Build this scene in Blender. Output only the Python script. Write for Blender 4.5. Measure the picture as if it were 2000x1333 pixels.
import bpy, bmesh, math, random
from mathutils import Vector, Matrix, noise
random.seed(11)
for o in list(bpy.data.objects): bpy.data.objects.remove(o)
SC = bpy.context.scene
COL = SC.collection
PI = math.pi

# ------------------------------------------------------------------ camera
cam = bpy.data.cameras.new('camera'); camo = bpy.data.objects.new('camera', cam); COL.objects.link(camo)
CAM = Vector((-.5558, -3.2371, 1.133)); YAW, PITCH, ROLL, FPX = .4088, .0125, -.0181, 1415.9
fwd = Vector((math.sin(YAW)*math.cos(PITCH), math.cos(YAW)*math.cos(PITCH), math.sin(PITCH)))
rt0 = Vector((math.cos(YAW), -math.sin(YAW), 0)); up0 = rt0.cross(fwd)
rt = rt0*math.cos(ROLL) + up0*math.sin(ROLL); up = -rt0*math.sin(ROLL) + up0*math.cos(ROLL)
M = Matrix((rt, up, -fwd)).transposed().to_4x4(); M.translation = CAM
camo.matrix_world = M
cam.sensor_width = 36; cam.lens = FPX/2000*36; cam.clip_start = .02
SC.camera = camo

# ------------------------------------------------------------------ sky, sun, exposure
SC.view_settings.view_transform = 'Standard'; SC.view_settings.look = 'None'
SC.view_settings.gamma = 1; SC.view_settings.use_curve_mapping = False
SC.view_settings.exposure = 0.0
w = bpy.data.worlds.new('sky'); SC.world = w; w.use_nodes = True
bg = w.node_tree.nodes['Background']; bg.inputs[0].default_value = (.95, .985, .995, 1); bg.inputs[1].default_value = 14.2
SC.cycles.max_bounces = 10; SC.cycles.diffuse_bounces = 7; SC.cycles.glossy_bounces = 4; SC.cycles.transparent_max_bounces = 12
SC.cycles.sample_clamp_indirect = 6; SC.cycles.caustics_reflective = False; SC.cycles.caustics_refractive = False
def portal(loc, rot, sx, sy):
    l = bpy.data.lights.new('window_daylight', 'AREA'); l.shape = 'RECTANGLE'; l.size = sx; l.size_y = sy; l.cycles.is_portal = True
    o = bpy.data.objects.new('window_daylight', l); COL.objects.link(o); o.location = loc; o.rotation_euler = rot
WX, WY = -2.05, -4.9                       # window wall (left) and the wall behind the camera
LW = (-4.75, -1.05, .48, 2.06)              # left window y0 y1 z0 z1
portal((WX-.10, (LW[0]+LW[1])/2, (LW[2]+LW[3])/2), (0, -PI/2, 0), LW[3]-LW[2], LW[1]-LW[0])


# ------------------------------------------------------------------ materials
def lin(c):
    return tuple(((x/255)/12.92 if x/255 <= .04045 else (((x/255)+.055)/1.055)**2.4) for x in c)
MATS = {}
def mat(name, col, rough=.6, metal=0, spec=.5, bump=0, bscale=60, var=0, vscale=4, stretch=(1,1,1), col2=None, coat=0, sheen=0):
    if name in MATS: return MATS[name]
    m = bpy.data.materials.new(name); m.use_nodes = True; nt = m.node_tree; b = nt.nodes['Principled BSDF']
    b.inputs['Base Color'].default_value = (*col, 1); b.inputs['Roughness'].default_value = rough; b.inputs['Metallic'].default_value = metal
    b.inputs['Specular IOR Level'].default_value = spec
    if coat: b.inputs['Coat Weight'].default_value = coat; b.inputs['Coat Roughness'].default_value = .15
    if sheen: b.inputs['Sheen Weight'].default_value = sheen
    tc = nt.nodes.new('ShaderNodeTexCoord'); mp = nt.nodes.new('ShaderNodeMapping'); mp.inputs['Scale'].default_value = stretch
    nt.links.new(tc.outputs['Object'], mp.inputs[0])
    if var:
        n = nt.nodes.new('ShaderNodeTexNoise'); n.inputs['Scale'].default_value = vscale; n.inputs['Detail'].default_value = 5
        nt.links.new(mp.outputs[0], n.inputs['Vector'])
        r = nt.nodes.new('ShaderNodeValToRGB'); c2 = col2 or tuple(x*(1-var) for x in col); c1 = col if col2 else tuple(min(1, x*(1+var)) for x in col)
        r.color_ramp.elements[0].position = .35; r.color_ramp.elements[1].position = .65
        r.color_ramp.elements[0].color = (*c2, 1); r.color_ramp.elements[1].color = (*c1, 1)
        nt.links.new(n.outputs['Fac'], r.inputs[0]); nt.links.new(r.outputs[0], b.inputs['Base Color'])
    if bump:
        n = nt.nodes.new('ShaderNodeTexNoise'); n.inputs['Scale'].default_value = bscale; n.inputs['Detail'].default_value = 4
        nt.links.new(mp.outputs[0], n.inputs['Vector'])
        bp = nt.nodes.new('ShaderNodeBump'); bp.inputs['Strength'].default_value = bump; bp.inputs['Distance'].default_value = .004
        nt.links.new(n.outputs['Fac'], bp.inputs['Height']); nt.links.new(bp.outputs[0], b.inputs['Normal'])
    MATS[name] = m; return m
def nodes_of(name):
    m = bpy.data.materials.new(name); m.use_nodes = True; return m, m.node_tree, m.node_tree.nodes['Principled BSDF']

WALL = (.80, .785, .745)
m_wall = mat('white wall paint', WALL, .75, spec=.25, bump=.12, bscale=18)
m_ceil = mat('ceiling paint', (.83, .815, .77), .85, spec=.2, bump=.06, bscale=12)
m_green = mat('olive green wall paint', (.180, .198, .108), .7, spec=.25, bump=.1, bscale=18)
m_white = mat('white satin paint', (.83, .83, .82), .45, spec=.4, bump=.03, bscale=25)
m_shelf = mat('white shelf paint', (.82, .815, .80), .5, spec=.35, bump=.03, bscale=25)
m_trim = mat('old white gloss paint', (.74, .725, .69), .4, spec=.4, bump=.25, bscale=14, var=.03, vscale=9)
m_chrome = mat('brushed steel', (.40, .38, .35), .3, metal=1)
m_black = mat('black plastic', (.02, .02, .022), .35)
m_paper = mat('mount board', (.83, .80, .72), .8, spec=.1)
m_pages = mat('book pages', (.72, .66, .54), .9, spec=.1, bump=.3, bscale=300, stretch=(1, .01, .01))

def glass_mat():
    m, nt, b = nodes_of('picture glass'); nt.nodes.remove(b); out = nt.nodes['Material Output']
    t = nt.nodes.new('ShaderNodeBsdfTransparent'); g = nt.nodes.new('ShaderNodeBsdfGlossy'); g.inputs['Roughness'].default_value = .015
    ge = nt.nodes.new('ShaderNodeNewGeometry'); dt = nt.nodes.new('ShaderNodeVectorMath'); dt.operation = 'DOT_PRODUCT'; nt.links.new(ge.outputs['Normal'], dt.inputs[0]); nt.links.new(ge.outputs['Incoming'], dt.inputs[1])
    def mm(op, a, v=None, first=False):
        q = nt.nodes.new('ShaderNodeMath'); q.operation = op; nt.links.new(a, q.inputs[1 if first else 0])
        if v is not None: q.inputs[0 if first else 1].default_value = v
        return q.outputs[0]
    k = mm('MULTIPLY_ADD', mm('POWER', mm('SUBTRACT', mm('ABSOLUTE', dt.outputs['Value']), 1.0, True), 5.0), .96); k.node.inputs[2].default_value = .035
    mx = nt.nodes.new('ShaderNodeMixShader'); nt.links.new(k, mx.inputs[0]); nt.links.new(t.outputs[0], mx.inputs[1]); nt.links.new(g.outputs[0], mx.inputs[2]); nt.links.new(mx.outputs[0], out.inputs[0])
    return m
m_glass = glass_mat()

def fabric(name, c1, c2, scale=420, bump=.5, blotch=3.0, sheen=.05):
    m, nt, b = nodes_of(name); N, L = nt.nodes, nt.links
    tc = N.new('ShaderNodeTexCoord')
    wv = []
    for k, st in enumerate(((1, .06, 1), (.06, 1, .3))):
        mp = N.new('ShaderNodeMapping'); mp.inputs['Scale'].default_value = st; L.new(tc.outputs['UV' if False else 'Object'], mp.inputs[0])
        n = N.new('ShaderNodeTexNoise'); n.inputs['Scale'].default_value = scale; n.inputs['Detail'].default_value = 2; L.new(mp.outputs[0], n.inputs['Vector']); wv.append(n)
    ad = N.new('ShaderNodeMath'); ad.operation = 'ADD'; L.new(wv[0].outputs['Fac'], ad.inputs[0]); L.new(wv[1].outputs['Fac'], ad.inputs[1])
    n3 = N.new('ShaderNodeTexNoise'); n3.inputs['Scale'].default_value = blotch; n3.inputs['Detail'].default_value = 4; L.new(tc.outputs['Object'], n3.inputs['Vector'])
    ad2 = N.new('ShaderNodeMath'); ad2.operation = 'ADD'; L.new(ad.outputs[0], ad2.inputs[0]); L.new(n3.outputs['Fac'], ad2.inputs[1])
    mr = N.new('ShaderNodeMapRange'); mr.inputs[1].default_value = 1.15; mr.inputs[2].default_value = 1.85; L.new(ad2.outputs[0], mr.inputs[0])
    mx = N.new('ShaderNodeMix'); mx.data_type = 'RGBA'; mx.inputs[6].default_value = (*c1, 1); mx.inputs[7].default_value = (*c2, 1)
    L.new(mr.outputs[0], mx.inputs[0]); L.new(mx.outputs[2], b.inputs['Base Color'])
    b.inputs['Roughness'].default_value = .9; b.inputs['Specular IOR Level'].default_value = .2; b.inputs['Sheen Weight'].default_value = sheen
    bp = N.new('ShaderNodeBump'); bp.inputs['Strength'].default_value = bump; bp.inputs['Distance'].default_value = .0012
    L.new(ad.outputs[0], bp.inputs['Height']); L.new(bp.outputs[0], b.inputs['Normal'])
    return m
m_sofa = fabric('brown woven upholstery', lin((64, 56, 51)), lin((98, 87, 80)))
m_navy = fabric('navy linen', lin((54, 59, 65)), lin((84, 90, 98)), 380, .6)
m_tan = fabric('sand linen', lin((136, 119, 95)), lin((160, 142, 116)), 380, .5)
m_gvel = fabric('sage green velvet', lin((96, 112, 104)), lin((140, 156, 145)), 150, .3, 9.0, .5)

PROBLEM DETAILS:
Set down, exactly as written, each line of the data from its opening line through the one containing "0), LW[3]-LW[2], LW[1]-LW[0])". Output nothing more.

TASK RESULT:
Build this scene in Blender. Output only the Python script. Write for Blender 4.5. Measure the picture as if it were 2000x1333 pixels.
import bpy, bmesh, math, random
from mathutils import Vector, Matrix, noise
random.seed(11)
for o in list(bpy.data.objects): bpy.data.objects.remove(o)
SC = bpy.context.scene
COL = SC.collection
PI = math.pi

# ------------------------------------------------------------------ camera
cam = bpy.data.cameras.new('camera'); camo = bpy.data.objects.new('camera', cam); COL.objects.link(camo)
CAM = Vector((-.5558, -3.2371, 1.133)); YAW, PITCH, ROLL, FPX = .4088, .0125, -.0181, 1415.9
fwd = Vector((math.sin(YAW)*math.cos(PITCH), math.cos(YAW)*math.cos(PITCH), math.sin(PITCH)))
rt0 = Vector((math.cos(YAW), -math.sin(YAW), 0)); up0 = rt0.cross(fwd)
rt = rt0*math.cos(ROLL) + up0*math.sin(ROLL); up = -rt0*math.sin(ROLL) + up0*math.cos(ROLL)
M = Matrix((rt, up, -fwd)).transposed().to_4x4(); M.translation = CAM
camo.matrix_world = M
cam.sensor_width = 36; cam.lens = FPX/2000*36; cam.clip_start = .02
SC.camera = camo

# ------------------------------------------------------------------ sky, sun, exposure
SC.view_settings.view_transform = 'Standard'; SC.view_settings.look = 'None'
SC.view_settings.gamma = 1; SC.view_settings.use_curve_mapping = False
SC.view_settings.exposure = 0.0
w = bpy.data.worlds.new('sky'); SC.world = w; w.use_nodes = True
bg = w.node_tree.nodes['Background']; bg.inputs[0].default_value = (.95, .985, .995, 1); bg.inputs[1].default_value = 14.2
SC.cycles.max_bounces = 10; SC.cycles.diffuse_bounces = 7; SC.cycles.glossy_bounces = 4; SC.cycles.transparent_max_bounces = 12
SC.cycles.sample_clamp_indirect = 6; SC.cycles.caustics_reflective = False; SC.cycles.caustics_refractive = False
def portal(loc, rot, sx, sy):
    l = bpy.data.lights.new('window_daylight', 'AREA'); l.shape = 'RECTANGLE'; l.size = sx; l.size_y = sy; l.cycles.is_portal = True
    o = bpy.data.objects.new('window_daylight', l); COL.objects.link(o); o.location = loc; o.rotation_euler = rot
WX, WY = -2.05, -4.9                       # window wall (left) and the wall behind the camera
LW = (-4.75, -1.05, .48, 2.06)              # left window y0 y1 z0 z1
portal((WX-.10, (LW[0]+LW[1])/2, (LW[2]+LW[3])/2), (0, -PI/2, 0), LW[3]-LW[2], LW[1]-LW[0])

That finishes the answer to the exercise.